On Martin Luther King, jr. Day, one the administrators of Union Cab’s facebook page posted this quote:
“You are demanding that this city will respect the dignity of labor. So often we overlook the work and the significance of those who are not in professional jobs, of those who are not in the so-called big jobs. But let me say to you tonight that whenever you are engaged in work that serves humanity and is for the building of humanity, it has dignity and it has worth.” — Dr. Martin Luther King, Jr. at the Memphis Sanitation Strike, April 3, 1968
Dr. King was murdered the day after giving this speech. It is a great sentiment from a great leader. One perfect for today. Of course, the sanitation strike was about more than labor, it was also about human dignity and the continued efforts to force the south of the United States to shed its racist past. It was also part of Dr. King’s recognition that the issues facing America were more than racism, but that class and global economics played a role in the oppression being felt in Memphis.

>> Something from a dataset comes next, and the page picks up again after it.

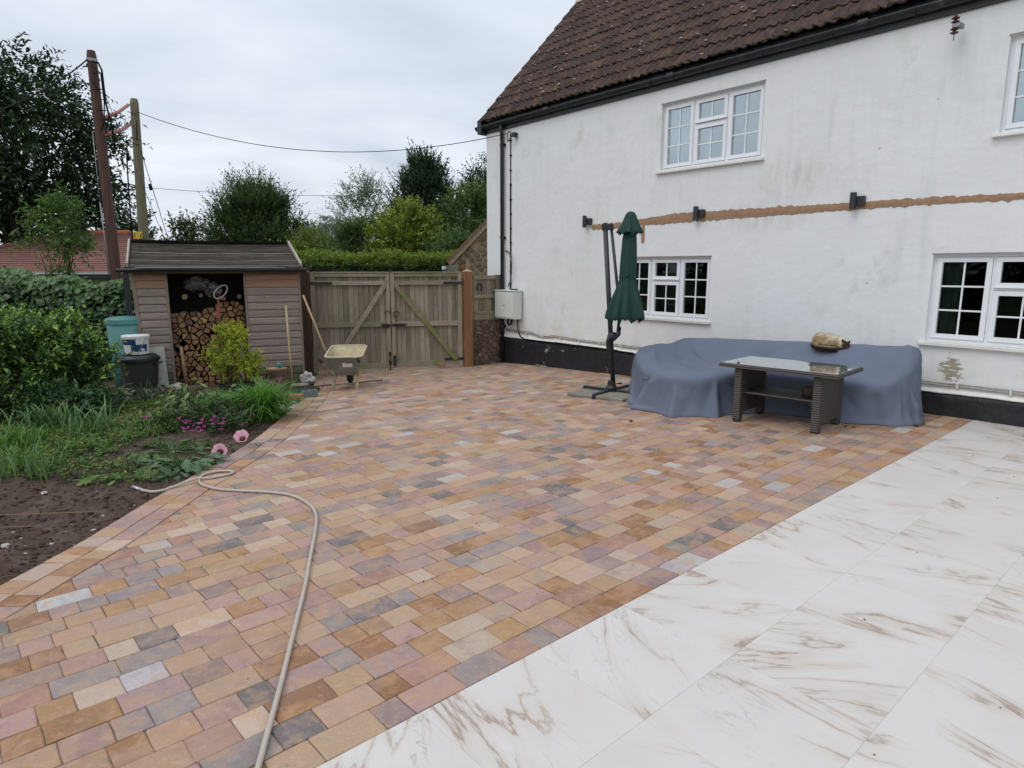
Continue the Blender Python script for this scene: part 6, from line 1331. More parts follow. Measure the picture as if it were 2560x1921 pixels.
# ------------------------------------------------------------------ sleeping cat
def cat():
    bm = bmesh.new()
    def el(c, r, rz=0, ry=0):
        m_ = Mrt(c, rz=rz, ry=ry) @ Matrix.Diagonal((*r, 1)); bmesh.ops.create_icosphere(bm, subdivisions=3, radius=1, matrix=m_)
    el((-.035, .0, .078), (.145, .105, .080)); el((-.105, -.015, .085), (.088, .098, .082)); el((.065, .01, .072), (.095, .088, .068)); el((.115, -.01, .062), (.066, .064, .054))
    el((.158, -.045, .060), (.050, .046, .042)); el((.182, -.078, .046), (.026, .024, .020)); el((-.13, -.055, .045), (.058, .055, .045)); el((.10, -.085, .026), (.06, .022, .020)); el((.15, -.09, .022), (.035, .018, .016))
    for (a, b, c, ry) in ((.130, -.050, .108, -.30), (.196, -.044, .100, .45)):
        bmesh.ops.create_cone(bm, cap_ends=True, segments=10, radius1=.026, radius2=.004, depth=.062, matrix=Mrt((a, b, c), ry=ry) @ Matrix.Diagonal((1, .45, 1, 1)))
    T_ = [(-.165, -.02, .035), (-.17, -.08, .03), (-.13, -.125, .028), (-.05, -.14, .026), (.04, -.135, .025), (.09, -.125, .024)]
    for p, q in zip(T_, T_[1:]):
        for i in range(4): f = i / 4; c = Vector(p).lerp(Vector(q), f); bmesh.ops.create_icosphere(bm, subdivisions=2, radius=.027, matrix=Matrix.Translation(c))
    me = bpy.data.meshes.new('tmp'); bm.to_mesh(me); bm.free(); ob = bpy.data.objects.new('tmp', me); COL.objects.link(ob)
    rm_ = ob.modifiers.new('r', 'REMESH'); rm_.mode = 'VOXEL'; rm_.voxel_size = .0065; sm_ = ob.modifiers.new('s', 'SMOOTH'); sm_.iterations = 3; sm_.factor = .5
    dg = bpy.context.evaluated_depsgraph_get(); me2 = bpy.data.meshes.new_from_object(ob.evaluated_get(dg)); bpy.data.objects.remove(ob); return me2
def catcol(p):
    x, y, z = p; cream = Vector((.70, .58, .42)); tan = Vector((.50, .34, .20)); dark = Vector((.055, .035, .03)); white = Vector((.72, .65, .54))
    c = cream.lerp(tan, max(0, min(1, .35 + 1.8 * mnoise.noise(Vector(p) * 16)))); c = c.lerp(white, max(0, min(1, (z - .105) * 18 + (x - .03) * 4)))
    d = (Vector(p) - Vector((.172, -.062, .055))).length; k = max(0, min(1, (.062 - d) / .022)); k = max(k, 1 if z > .092 and x > .115 and y < -.02 else 0)
    k = max(k, max(0, min(1, (.058 - z) / .02)) if y < -.045 else 0); k = max(k, max(0, min(1, (.03 - z) / .012))); c = c.lerp(dark, k); return c
me = cat(); me.name = 'cat'; me.materials.append(attr_mat('cat_fur_skin', .95, .3, 90, .1)); me.polygons.foreach_set('use_smooth', [True] * len(me.polygons))
at = me.color_attributes.new('Col', 'FLOAT_COLOR', 'POINT'); at.data.foreach_set('color', np.array([(*catcol(v.co), 1) for v in me.vertices], dtype=np.float32).ravel())
ct = Vector((*wallxy(1.40, -.56), .728)); c_o = bpy.data.objects.new('cat', me); COL.objects.link(c_o); c_o.location = ct; c_o.rotation_euler = (R(10), R(3), R(-36)); c_o.scale = (1.02, 1, 1.0); tag(c_o, 'cream long-haired cat with dark face curled asleep on the sofa cover', 'cat')
rg_ = np.random.RandomState(5); vi = rg_.choice(len(me.vertices), 6500); ps_ = np.array([me.vertices[int(i)].co for i in vi]); nn_ = np.array([me.vertices[int(i)].normal for i in vi])
dd = unit(nn_ * .55 + np.array([-.5, -.25, -.35]) + rg_.normal(size=nn_.shape) * .28); cc = np.array([tuple(catcol(p)) for p in ps_]) * rg_.uniform(.7, 1.25, (len(ps_), 1))
hd_ = (ps_[:, 0] > .10) ; sz = np.where(hd_, .011, .026) * rg_.uniform(.6, 1.2, len(ps_))
fm = leafmesh('fur', ps_, dd, nn_, sz, np.clip(cc, .01, .9), M['leaf'], .13, 0, .1); fo = bpy.data.objects.new('fur', fm); link(fo, c_o); fo['kind'] = 'stuff'

# ------------------------------------------------------------------ cantilever parasol, closed
UC = (1.42, 9.20); uz = gz(*UC)
slab_d = 'grey-green concrete slab weighing down the parasol base, '
for k, (an, w_) in enumerate(((185, 'the one on the left'), (275, 'the one at the front'), (5, 'the one tucked behind the sofa cover'), (95, 'the one at the back nearest the wall'))):
    x = UC[0] + .325 * math.cos(R(an)); y = UC[1] + .325 * math.sin(R(an)); o = MB().box(-.222, .222, -.222, .222, 0, .042).build('base_slab', M['concrete'], bevel=.005); place(o, Mrt((x, y, gz(x, y) + .001), rz=R(50))); tag(o, slab_d + w_, 'paving slab', 'slabs weighing down the parasol')
t = thing('parasol', 'closed dark green cantilever parasol leaning slightly on a cross base', 'parasol', (UC[0], UC[1], uz))
for an in (-40, 50):
    a = Vector((math.cos(R(an)), math.sin(R(an)), 0)) * .47; MB().bar(tuple(-a + Vector((0, 0, .064 + (.0 if an < 0 else .0005)))), tuple(a + Vector((0, 0, .064))), .042, .034, (0, 0, 1)).build('cross_arm', M['greymetal'], t, bevel=.003)
    for s in (-1, 1): p = a * s * .98; MB().box(p.x - .022, p.x + .022, p.y - .022, p.y + .022, .0, .048).build('arm_foot', M['blackplastic'], t)
autosmooth(MB().lathe([(0, .06), (.085, .062), (.088, .10), (.062, .13), (.052, .20), (.0, .20)], 24).build('base_hub', M['blackplastic'], t), 30)
MB().tube([(.08, .03, .15), (.13, .03, .155)], .012, 6).blob((.14, .03, .155), .018, 1, 0, 1).build('clamp_knob', M['blackplastic'], t, smooth=True)
u3 = lambda x, y, z: (x - UC[0], y - UC[1], z - uz)
base = Vector(u3(1.45, 9.22, -.02)); topm = Vector(u3(1.285, 9.30, 2.285))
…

It reminds me of a quote from another great leader: Don Arizmendiaretta. His translates roughly as:
“The world has not been given to us simply to contemplate it but to transform it and this transformation is not accomplished only with our manual labor but with first with ideas and action plans.”
and
“The human person that proceeds to cultivate his or her ideas with the only objective of being productive, insensibly and fatally, becomes a slave to the productive machine.”
It is not uncommon, I have found, in our larger worker cooperatives for the division of labor to breed animosity and distrust. This is especially true when it involves those workers who either have cultivated their skills and talents, or simply have an affinity for managing the governance of the organization. Because we come from a larger economic community where the role of the “boss” is suspect, it seems easy for us to distrust anyone in our cooperatives who might actually take on some of the necessary tasks look like the work of the boss. I don’t know how many times I have heard the tired analogy from Animal Farm expressed whenever a worker is upset with a decision of the board or a committee (I generally wonder if the person making the comment has actually read the book or has merely memorized the Cold War anti-communist mantra).
The point of all of this is that all work has value. As Dr. King points out to the sanitation workers, it doesn’t matter the job may be, it has dignity and worth. Ironically, it is a lesson that we often need to re-learn in our co-ops (which often tend to be in the small job industries). The members who engage in planning and moving the co-operative towards its goals and vision, should earn just as much dignity and worth as those who operate in the revenue producing segment.
I think that both Dr. King and Don Arizmendiaretta would agree that, at the heart of it all, all work is worthy of dignity and worth because it is performed by human beings. It is really the human, that makes work worthy and dignified. In a world that determines success by the bottom line, that point gets lost quickly; however, in our co-operatives (which exist specifically to create human and dignified workplaces), it must be embraced.